ECONOMY

Larco mining company heading for closure

Larco General Mining and Metallurgical Company is under threat of closure and resolution, as it’s planned privatizations has hit a number of insurmountable obstacles.

TAIPED holds the state’s 55.2 percent stake in the company; the other 33.4 percent belongs to National Bank and 11.4 percent to Public Power Corporation. The 55.2-percent stake was transferred to TAIPED so it could include Larco in its privatization program, though the fund has recently realized that this will not be possible. Instead it has proposed liquidation of the company and the piece-by-piece sale of its properties.

The final blow to the otherwise complicated affair of privatizing the mining industry came in early March from an investigation by the European Commission into state subsidies. Brussels began an in-depth monitoring process in order to establish to what extent state support measures offered by Greece to Larco – exceeding 105 million euros – were compatible with European Union regulations.

The Commission has yet to be convinced that the measures taken by Athens complied with EU rules, particularly those pertaining to state subsidies for the bailout and restructuring of troubled enterprises. The measures that the Commission says constitute state subsidies include a share capital increase of 2009, several state guarantees for loans in the period from 2008 to 2010, the possible failure by the state to collect a debt dating from 2004 and its forfeiting on the collection of a tax fine deposit in 2010.

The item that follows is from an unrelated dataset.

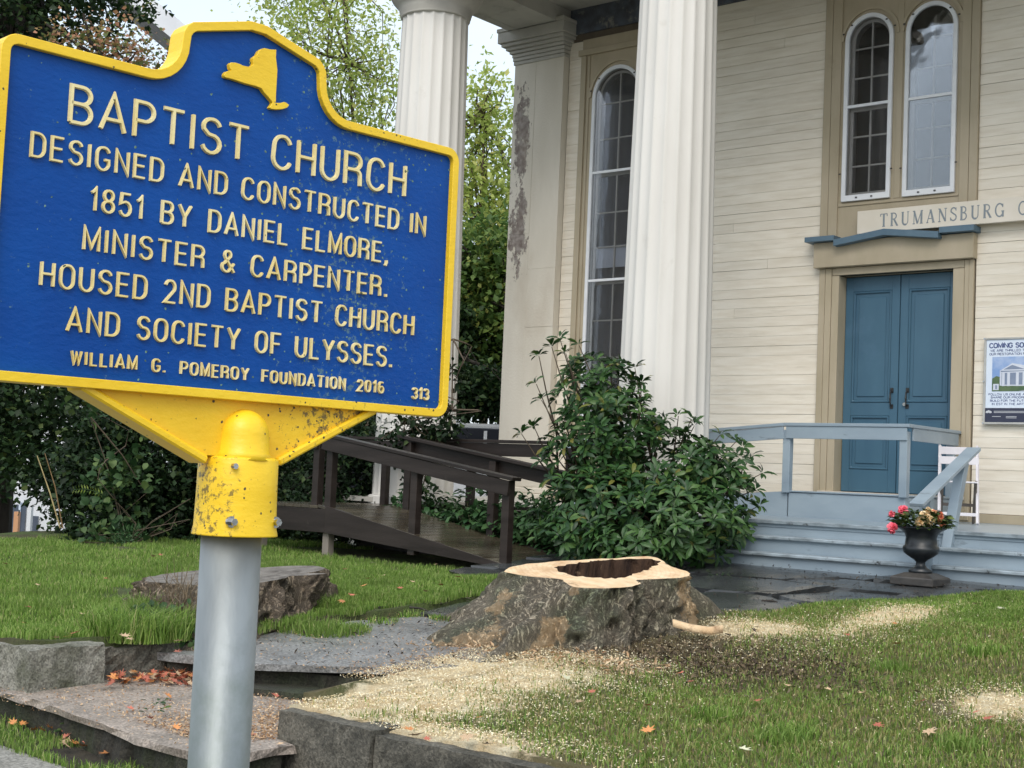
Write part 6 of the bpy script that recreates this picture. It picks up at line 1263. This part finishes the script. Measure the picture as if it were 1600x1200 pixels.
# ivy spilling over the curb
IV = Thing('ground_ivy', tuple(onZ(250, 985, -1.16)), 'pale green ivy trailing from the old stump down over the dark curb', 'ivy')
ip_ = np.array([tuple(atD(245+lr.gauss(0, 26)+(y-980)*.05, y, 9.75-(y-950)*.004)) for y in [lr.uniform(945, 1028) for _ in range(230)]]); dd = rg.normal(size=ip_.shape); dd[:, 2] -= .3
V, Fq = leaf8(ip_, dd, rg.uniform(.035, .07, len(ip_)), rg.uniform(.03, .055, len(ip_)), rg, np.array([[.6, -.6, .8]])*1.4, .2); f = IV.put(np_obj('foliage', V, Fq, M['vine'])); f['kind'] = 'stuff'
mb = MB()
for k in range(12): mb.tube([atD(262+lr.gauss(0, 14), 930, 9.9), atD(250+lr.gauss(0, 20), 970, 9.75), atD(245+lr.gauss(0, 25), 1015, 9.55)], [.004, .003, .002], 4, cap=False)
s_ = IV.part('stem', mb, M['stem']); s_['kind'] = 'stuff'
# dry weeds before the old stump
DW = Thing('dry_weeds', tuple(onZ(295, 960, -1.16)), 'tangle of dry brown weeds leaning on the old stump beside the post', 'weeds')
mb = MB()
for k in range(70):
    a = atD(255+lr.random()*55, 965+lr.gauss(0, 10), 9.95); b = a+Vector((lr.gauss(0, .09), lr.gauss(0, .09), lr.uniform(.10, .34))); mb.tube([a, a.lerp(b, .5)+Vector((lr.gauss(0, .04), lr.gauss(0, .04), .02)), b], [.0035, .003, .0015], 4, cap=False)
s_ = DW.part('stalk', mb, mat('dry_weed', (.20,.15,.09), (.12,.09,.06), 20, .8, 0)); s_['kind'] = 'stuff'
# small weeds on landing, path and wall foot
for i, (x, y, z, r, n, lab) in enumerate([(240, 1118, -1.41, .06, 16, 'small green weed growing on the pinkish landing slab'), (1125, 905, -.85, .10, 22, 'small green weed in a joint of the dark flagstones by the bush'), (195, 1165, -1.6, .14, 70, 'leafy green weed at the foot of the landing edge beside the post'), (285, 1180, -1.6, .14, 70, 'clump of green weeds against the landing edge left of the post'), (120, 1150, -1.6, .12, 40, 'low green weed among orange leaves in the bottom left corner'), (595, 1050, -1.3, .13, 60, 'dark green weed under the broken path edge'), (425, 1180, -1.6, .12, 50, 'weed growing between the post and the stained wall corner')]):
    p = onZ(x, y, z); T = Thing('small_weed', tuple(p), lab, 'weed'); a = rg.random(n)*6.28; q = np.sqrt(rg.random(n))*r; P = np.stack([p.x+q*np.cos(a), p.y+q*np.sin(a), p.z+.01+.08*rg.random(n)], -1); D = np.stack([np.cos(a), np.sin(a), .3+a*0], -1)
    V, Fq = leaf8(P, D, rg.uniform(.03, .06, n), rg.uniform(.015, .03, n), rg, np.array([[0, 0, 1.]])*1.5, .2); f = T.put(np_obj('foliage', V, Fq, M['vine'])); f['kind'] = 'stuff'
# gravel of black debris on risers comes from the material; bark pieces by the path edge
# ------------------------------------------------------------------ porch chair
cp_ = onZ(1500, 811, -.272); cp_ = Vector((cp_.x, cp_.y, -.27)); cp_ = Vector((-6.24, 15.26, -.27))
CHR = Thing('folding_chair', tuple(cp_), 'white wooden folding chair standing on the porch right of the door', 'chair')
wm = mat('white_chair_paint', (.66,.64,.68), (.74,.72,.76), 6, .5, .2, .002); bmx = mat('brown_chair_underside', (.12,.10,.085), (.18,.15,.13), 6, .6, .2, .002)
rz = math.radians(24); Rm = Matrix.Rotation(rz, 4, 'Z')
def cl(x, y, z): v = Rm @ Vector((x, y, z)); return cp_+v
for sx in (-1, 1):
    CHR.part('leg', MB().bar(cl(sx*.20, -.24, 0), cl(sx*.20, .24, .86), .024, .038, up=(0, 1, 0)), wm, bevel=.003)
    CHR.part('leg', MB().bar(cl(sx*.175, .22, 0), cl(sx*.175, -.18, .46), .024, .034, up=(0, 1, 0)), bmx, bevel=.003)
for z, y in ((.80, .205), (.69, .145)): CHR.part('back_slat', MB().bar(cl(-.215, y-.03, z), cl(.215, y-.03, z), .018, .085), wm, bevel=.003)
for k in range(5): CHR.part('seat_slat', MB().bar(cl(-.19, -.20+k*.085, .45), cl(.19, -.20+k*.085, .45), .072, .016), wm, bevel=.002)
CHR.part('seat_rail', MB().bar(cl(-.18, -.2, .425), cl(-.18, .16, .425), .02, .03), bmx); CHR.part('seat_rail', MB().bar(cl(.18, -.2, .425), cl(.18, .16, .425), .02, .03), bmx)
CHR.part('stretcher', MB().bar(cl(-.2, -.19, .10), cl(.2, -.19, .10), .02, .035), wm); CHR.part('stretcher', MB().bar(cl(-.175, .14, .2), cl(.175, .14, .2), .02, .035), bmx)
# ------------------------------------------------------------------ urn of flowers
uz = float(h_walk(0, 12.3))+.01; ux, uy = tuple(onY(1438, 900, 12.2))[:2]
UR = Thing('garden_urn', (ux, uy, uz), 'black cast iron pedestal urn on a dark stone slab before the steps', 'urn')
UR.part('plinth', MB().add([(ux-.20, uy-.20, uz-.02), (ux+.20, uy-.20, uz-.02), (ux+.20, uy+.20, uz-.02), (ux-.20, uy+.20, uz-.02), (ux-.20, uy-.20, uz+.05), (ux+.20, uy-.20, uz+.05), (ux+.20, uy+.20, uz+.05), (ux-.20, uy+.20, uz+.05), (ux-.11, uy-.11, uz+.09), (ux+.11, uy-.11, uz+.09), (ux+.11, uy+.11, uz+.09), (ux-.11, uy+.11, uz+.09)], [(0,3,2,1),(0,1,5,4),(1,2,6,5),(2,3,7,6),(3,0,4,7),(4,5,9,8),(5,6,10,9),(6,7,11,10),(7,4,8,11),(8,9,10,11)]), M['stone'], bevel=.008)
UR.part('bowl', MB().lathe([(.10, .09), (.105, .11), (.06, .135), (.042, .16), (.040, .185), (.060, .205), (.11, .235), (.150, .265), (.163, .295), (.158, .32), (.142, .335), (.135, .40), (.145, .435), (.175, .465), (.215, .485), (.225, .492), (.222, .502), (.195, .498), (.15, .47), (.13, .44), (.0, .43)], (ux, uy, uz), 40), M['iron_urn'], smooth=True)
BG = Thing('begonia_plant', (ux, uy, uz+.46), 'begonias in pink and peach bloom filling the black urn', 'flowers')
n = 340; a = rg.random(n)*6.28; el_ = rg.random(n)*1.3; R_ = .05+.17*rg.random(n)**.5; P = np.stack([ux+R_*np.cos(a)*1.1, uy+R_*np.sin(a), uz+.47+.19*np.sin(el_)*(1-(R_/.30)**2)+.01], -1); D = np.stack([np.cos(a), np.sin(a), .2+.5*rg.random(n)], -1)
V, Fq = leaf8(P, D, rg.uniform(.05, .09, n), rg.uniform(.035, .06, n), rg, np.array([[0, 0, 1.]])*1.5, .3); f = BG.put(np_obj('foliage', V, Fq, leafmat('begonia_leaf', [(0,(.03,.06,.018)), (.7,(.07,.12,.03)), (1,(.16,.20,.05))], .4, .2))); f['kind'] = 'stuff'
def blossom(c, r, m, seed):
    rr = np.random.default_rng(seed); n = 34; D = rr.normal(size=(n, 3)); D /= np.linalg.norm(D, axis=1, keepdims=True); P = np.array(c)+D*r*.35; Dd = D*.5+rr.normal(size=D.shape)*.6
    V, Fq = leaf8(P, Dd, np.full(n, r*.85), np.full(n, r*1.0), rr, D*2, -.35); return BG.put(np_obj('blossom', V, Fq, m))
pk = mat('pink_petal', (.80,.10,.16), (.86,.20,.26), 30, .5, 0); pc = mat('peach_petal', (.93,.66,.36), (.96,.78,.52), 30, .5, 0); og = mat('coral_petal', (.88,.26,.14), (.90,.38,.22), 30, .5, 0)
UD = float(Vector((ux, uy, uz+.5)).dot(FWD))
for i, (x, y, r, m, dd_) in enumerate([(1394, 825, 5.6, pk, -.08), (1411, 797, 5.2, pk, .0), (1394, 803, 3.6, pk, .0), (1437, 816, 5.2, pc, -.2), (1443, 806, 5.0, pc, -.17), (1451, 800, 5.0, pc, -.1), (1453, 814, 5.4, pc, -.2), (1459, 802, 3.8, og, -.1), (1468, 806, 4.6, og, -.08), (1472, 817, 4.4, og, -.1), (1444, 814, 3.2, og, -.17)]):
    blossom(tuple(atD(x, y, UD+dd_)), r*1.55*UD/F*.9, m, 300+i)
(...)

Sources say that the Commission also considers as state help the unpaid debts Larco has to its minor stakeholder PPC, which is also state-owned, which exceed 160 million euros and continue to grow every month by 6.5 million.

From recent contacts with Brussels,

TAIPED’s management firmly believes that the Commission will insist on the issue of state subsidies. It has also taken into account other factors prohibiting the company’s privatization, such as the overall problematic state of the industry, with accumulated losses of more than 220 million euros, its negative net worth and its obligations to third parties as well as the unsolved environmental issues it faces that investors in Larco would have to pay about 50 million euros to resolve.

Another issue considered as negative for attracting investment interest was the cost of electricity, which accounts for 30 percent of the total operating costs of the company, and is almost twice as big as what Larco’s rivals in the international market pay.

The government is said to sympathize with TAIPED’s concerns, though shutting down a company that employs 1,500 people directly and another 4,000 indirectly, is seen as a political hot potato.